━━ DATASET RECORDS

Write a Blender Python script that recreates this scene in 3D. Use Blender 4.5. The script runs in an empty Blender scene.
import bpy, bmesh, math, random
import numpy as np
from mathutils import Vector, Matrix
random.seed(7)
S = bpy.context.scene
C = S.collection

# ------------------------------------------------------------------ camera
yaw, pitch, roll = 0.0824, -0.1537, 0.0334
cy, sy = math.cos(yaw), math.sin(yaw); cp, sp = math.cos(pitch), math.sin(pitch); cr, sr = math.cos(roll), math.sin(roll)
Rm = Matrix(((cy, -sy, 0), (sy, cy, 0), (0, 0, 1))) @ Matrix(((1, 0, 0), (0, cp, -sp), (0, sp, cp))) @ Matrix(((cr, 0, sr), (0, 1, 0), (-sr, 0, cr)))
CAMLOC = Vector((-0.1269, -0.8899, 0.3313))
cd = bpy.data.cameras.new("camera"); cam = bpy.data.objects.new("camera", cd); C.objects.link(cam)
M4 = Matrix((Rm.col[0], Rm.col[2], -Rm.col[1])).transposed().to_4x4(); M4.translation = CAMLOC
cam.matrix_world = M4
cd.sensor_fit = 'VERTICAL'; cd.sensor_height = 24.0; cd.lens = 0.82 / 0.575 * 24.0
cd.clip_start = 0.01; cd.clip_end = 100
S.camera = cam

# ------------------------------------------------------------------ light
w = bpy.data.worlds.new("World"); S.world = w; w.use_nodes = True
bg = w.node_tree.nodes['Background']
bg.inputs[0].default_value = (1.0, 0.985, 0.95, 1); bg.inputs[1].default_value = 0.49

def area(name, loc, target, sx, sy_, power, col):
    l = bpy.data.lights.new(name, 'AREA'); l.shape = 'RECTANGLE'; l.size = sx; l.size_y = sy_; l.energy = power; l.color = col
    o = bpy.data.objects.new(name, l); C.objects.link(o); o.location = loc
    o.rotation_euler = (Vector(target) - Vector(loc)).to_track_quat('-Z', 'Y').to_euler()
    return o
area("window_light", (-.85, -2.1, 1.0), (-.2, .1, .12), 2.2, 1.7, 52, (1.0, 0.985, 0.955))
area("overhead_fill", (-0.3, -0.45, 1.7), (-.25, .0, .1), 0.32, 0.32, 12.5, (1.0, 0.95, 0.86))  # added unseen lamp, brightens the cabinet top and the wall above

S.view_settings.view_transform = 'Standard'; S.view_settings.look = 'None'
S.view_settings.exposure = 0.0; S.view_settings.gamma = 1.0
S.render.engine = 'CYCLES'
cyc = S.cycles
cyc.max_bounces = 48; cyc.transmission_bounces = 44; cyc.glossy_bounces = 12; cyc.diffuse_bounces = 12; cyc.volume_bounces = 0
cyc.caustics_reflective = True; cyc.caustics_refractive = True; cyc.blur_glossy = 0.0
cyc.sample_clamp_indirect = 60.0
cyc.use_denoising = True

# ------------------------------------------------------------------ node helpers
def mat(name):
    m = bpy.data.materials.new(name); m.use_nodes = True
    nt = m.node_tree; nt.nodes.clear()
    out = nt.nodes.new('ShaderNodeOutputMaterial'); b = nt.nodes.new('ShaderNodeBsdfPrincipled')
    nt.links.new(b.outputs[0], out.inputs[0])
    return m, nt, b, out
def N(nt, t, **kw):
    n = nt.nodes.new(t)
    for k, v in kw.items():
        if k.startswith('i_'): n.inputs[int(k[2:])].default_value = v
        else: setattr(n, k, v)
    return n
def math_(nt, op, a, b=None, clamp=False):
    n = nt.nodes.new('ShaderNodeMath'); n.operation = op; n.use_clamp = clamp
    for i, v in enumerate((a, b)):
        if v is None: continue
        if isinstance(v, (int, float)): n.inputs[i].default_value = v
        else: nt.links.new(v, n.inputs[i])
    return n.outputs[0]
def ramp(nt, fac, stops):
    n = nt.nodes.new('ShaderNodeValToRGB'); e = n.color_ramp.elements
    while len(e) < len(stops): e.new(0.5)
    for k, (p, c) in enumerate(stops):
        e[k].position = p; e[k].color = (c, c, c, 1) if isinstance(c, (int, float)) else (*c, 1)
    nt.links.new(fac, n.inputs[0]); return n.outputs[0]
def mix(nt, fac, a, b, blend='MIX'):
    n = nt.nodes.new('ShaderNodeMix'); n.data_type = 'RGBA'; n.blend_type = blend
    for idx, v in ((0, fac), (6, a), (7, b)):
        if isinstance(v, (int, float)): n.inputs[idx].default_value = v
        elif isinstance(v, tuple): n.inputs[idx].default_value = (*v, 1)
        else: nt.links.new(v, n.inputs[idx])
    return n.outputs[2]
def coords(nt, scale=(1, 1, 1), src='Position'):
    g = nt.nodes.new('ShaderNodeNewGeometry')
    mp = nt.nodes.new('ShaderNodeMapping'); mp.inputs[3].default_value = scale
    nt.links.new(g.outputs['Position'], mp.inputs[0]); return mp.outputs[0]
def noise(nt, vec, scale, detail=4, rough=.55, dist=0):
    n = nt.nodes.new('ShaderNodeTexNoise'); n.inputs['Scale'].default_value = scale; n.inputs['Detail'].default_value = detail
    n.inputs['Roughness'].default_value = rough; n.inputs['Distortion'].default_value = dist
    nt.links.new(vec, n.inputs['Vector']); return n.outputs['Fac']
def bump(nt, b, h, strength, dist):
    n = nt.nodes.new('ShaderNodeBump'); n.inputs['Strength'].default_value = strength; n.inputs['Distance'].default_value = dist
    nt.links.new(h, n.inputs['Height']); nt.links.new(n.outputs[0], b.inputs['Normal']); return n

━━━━
━━ DATASET RECORDS

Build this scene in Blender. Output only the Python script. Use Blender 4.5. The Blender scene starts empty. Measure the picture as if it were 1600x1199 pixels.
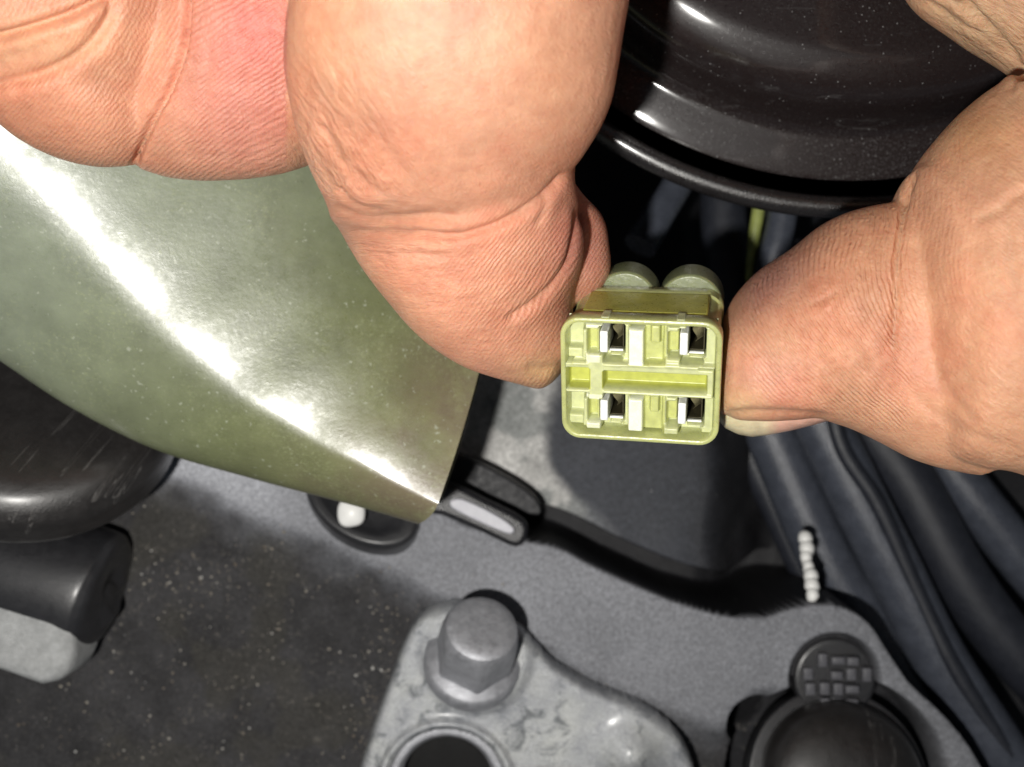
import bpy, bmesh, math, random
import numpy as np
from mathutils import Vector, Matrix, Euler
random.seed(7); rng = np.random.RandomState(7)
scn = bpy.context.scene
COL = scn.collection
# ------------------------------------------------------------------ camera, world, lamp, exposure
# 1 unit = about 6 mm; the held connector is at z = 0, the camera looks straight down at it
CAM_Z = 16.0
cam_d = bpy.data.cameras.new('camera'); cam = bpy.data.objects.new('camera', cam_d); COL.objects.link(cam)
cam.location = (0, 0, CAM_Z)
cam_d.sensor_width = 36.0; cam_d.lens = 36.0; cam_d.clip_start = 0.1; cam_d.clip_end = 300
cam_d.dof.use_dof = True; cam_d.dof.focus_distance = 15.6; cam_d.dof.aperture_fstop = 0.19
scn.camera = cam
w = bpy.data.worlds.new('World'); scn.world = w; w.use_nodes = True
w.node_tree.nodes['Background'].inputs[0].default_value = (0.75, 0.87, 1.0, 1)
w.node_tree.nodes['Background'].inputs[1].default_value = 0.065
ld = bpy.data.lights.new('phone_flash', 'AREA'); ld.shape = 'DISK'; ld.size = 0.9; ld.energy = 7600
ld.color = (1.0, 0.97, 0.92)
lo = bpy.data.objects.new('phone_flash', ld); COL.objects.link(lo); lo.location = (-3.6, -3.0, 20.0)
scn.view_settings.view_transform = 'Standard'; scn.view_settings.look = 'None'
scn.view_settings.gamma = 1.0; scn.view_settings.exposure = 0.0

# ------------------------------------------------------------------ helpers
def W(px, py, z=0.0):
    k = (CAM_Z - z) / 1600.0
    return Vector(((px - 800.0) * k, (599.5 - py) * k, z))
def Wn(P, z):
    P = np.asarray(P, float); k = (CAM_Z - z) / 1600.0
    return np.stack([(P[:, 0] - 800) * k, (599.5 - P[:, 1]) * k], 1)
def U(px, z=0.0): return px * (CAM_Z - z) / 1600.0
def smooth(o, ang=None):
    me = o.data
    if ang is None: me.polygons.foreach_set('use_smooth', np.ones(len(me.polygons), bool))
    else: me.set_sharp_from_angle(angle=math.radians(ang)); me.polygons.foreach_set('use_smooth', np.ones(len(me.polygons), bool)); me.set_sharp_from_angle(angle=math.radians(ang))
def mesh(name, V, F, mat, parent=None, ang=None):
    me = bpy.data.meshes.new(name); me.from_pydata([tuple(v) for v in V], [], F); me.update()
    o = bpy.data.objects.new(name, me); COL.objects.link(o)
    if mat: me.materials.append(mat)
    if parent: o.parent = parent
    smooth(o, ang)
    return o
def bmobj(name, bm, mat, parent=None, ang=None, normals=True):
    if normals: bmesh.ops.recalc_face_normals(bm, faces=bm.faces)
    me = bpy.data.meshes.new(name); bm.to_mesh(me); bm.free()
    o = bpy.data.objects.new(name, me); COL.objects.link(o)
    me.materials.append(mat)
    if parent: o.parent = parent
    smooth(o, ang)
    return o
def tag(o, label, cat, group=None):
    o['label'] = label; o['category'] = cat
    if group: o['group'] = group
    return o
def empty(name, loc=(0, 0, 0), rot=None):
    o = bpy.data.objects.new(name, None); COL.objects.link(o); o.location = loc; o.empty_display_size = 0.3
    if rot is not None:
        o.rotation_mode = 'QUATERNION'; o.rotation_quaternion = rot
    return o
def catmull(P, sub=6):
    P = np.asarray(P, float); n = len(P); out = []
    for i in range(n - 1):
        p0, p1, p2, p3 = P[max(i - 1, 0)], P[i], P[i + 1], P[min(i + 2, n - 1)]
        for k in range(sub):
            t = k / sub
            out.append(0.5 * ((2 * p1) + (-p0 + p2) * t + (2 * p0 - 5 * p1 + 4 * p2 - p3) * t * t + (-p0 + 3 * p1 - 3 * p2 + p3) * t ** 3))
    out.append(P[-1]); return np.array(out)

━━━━

SHORT PROBLEM »
Above are some records. Output exactly the lines from the one that contains "Build this scene" to the one that contains "scn.view_settings.gamma = 1.0;", keeping both, and omit the pictures.

SOLUTION TO THIS EXERCISE »
Build this scene in Blender. Output only the Python script. Use Blender 4.5. The Blender scene starts empty. Measure the picture as if it were 1600x1199 pixels.
import bpy, bmesh, math, random
import numpy as np
from mathutils import Vector, Matrix, Euler
random.seed(7); rng = np.random.RandomState(7)
scn = bpy.context.scene
COL = scn.collection
# ------------------------------------------------------------------ camera, world, lamp, exposure
# 1 unit = about 6 mm; the held connector is at z = 0, the camera looks straight down at it
CAM_Z = 16.0
cam_d = bpy.data.cameras.new('camera'); cam = bpy.data.objects.new('camera', cam_d); COL.objects.link(cam)
cam.location = (0, 0, CAM_Z)
cam_d.sensor_width = 36.0; cam_d.lens = 36.0; cam_d.clip_start = 0.1; cam_d.clip_end = 300
cam_d.dof.use_dof = True; cam_d.dof.focus_distance = 15.6; cam_d.dof.aperture_fstop = 0.19
scn.camera = cam
w = bpy.data.worlds.new('World'); scn.world = w; w.use_nodes = True
w.node_tree.nodes['Background'].inputs[0].default_value = (0.75, 0.87, 1.0, 1)
w.node_tree.nodes['Background'].inputs[1].default_value = 0.065
ld = bpy.data.lights.new('phone_flash', 'AREA'); ld.shape = 'DISK'; ld.size = 0.9; ld.energy = 7600
ld.color = (1.0, 0.97, 0.92)
lo = bpy.data.objects.new('phone_flash', ld); COL.objects.link(lo); lo.location = (-3.6, -3.0, 20.0)
scn.view_settings.view_transform = 'Standard'; scn.view_settings.look = 'None'
scn.view_settings.gamma = 1.0; scn.view_settings.exposure = 0.0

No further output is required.